Problem >> Your task is to copy every line of this material exactly.

Data segment >>

------

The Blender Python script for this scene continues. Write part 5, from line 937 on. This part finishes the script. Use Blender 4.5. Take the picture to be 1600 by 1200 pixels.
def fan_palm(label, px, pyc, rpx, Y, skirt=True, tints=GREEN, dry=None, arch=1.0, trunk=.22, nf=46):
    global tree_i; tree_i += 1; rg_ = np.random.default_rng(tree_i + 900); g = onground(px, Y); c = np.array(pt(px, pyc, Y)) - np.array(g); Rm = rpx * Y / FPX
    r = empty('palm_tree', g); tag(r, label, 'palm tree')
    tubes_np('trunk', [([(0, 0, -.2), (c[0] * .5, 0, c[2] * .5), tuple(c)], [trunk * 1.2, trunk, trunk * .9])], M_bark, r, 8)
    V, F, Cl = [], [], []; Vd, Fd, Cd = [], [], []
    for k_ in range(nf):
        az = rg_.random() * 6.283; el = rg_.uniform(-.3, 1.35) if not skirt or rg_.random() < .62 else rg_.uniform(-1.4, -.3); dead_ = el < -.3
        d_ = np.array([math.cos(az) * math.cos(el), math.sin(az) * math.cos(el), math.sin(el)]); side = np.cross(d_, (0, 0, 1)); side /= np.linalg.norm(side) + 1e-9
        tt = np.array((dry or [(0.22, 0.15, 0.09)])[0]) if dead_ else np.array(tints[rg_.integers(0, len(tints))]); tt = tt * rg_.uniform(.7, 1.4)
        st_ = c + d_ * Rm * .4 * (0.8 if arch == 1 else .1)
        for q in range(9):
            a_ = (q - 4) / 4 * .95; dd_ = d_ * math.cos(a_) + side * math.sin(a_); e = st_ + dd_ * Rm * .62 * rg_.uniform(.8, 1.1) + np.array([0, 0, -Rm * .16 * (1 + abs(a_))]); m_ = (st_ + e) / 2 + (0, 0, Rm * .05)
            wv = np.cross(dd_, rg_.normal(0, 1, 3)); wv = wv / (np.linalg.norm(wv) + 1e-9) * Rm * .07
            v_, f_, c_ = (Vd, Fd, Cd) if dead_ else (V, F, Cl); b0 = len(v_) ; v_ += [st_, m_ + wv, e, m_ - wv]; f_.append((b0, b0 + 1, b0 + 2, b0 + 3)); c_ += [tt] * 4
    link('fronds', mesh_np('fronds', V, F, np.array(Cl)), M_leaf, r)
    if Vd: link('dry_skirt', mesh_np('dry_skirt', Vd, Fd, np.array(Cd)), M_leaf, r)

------

Correct result >>
The Blender Python script for this scene continues. Write part 5, from line 937 on. This part finishes the script. Use Blender 4.5. Take the picture to be 1600 by 1200 pixels.
def fan_palm(label, px, pyc, rpx, Y, skirt=True, tints=GREEN, dry=None, arch=1.0, trunk=.22, nf=46):
    global tree_i; tree_i += 1; rg_ = np.random.default_rng(tree_i + 900); g = onground(px, Y); c = np.array(pt(px, pyc, Y)) - np.array(g); Rm = rpx * Y / FPX
    r = empty('palm_tree', g); tag(r, label, 'palm tree')
    tubes_np('trunk', [([(0, 0, -.2), (c[0] * .5, 0, c[2] * .5), tuple(c)], [trunk * 1.2, trunk, trunk * .9])], M_bark, r, 8)
    V, F, Cl = [], [], []; Vd, Fd, Cd = [], [], []
    for k_ in range(nf):
        az = rg_.random() * 6.283; el = rg_.uniform(-.3, 1.35) if not skirt or rg_.random() < .62 else rg_.uniform(-1.4, -.3); dead_ = el < -.3
        d_ = np.array([math.cos(az) * math.cos(el), math.sin(az) * math.cos(el), math.sin(el)]); side = np.cross(d_, (0, 0, 1)); side /= np.linalg.norm(side) + 1e-9
        tt = np.array((dry or [(0.22, 0.15, 0.09)])[0]) if dead_ else np.array(tints[rg_.integers(0, len(tints))]); tt = tt * rg_.uniform(.7, 1.4)
        st_ = c + d_ * Rm * .4 * (0.8 if arch == 1 else .1)
        for q in range(9):
            a_ = (q - 4) / 4 * .95; dd_ = d_ * math.cos(a_) + side * math.sin(a_); e = st_ + dd_ * Rm * .62 * rg_.uniform(.8, 1.1) + np.array([0, 0, -Rm * .16 * (1 + abs(a_))]); m_ = (st_ + e) / 2 + (0, 0, Rm * .05)
            wv = np.cross(dd_, rg_.normal(0, 1, 3)); wv = wv / (np.linalg.norm(wv) + 1e-9) * Rm * .07
            v_, f_, c_ = (Vd, Fd, Cd) if dead_ else (V, F, Cl); b0 = len(v_) ; v_ += [st_, m_ + wv, e, m_ - wv]; f_.append((b0, b0 + 1, b0 + 2, b0 + 3)); c_ += [tt] * 4
    link('fronds', mesh_np('fronds', V, F, np.array(Cl)), M_leaf, r)
    if Vd: link('dry_skirt', mesh_np('dry_skirt', Vd, Fd, np.array(Cd)), M_leaf, r)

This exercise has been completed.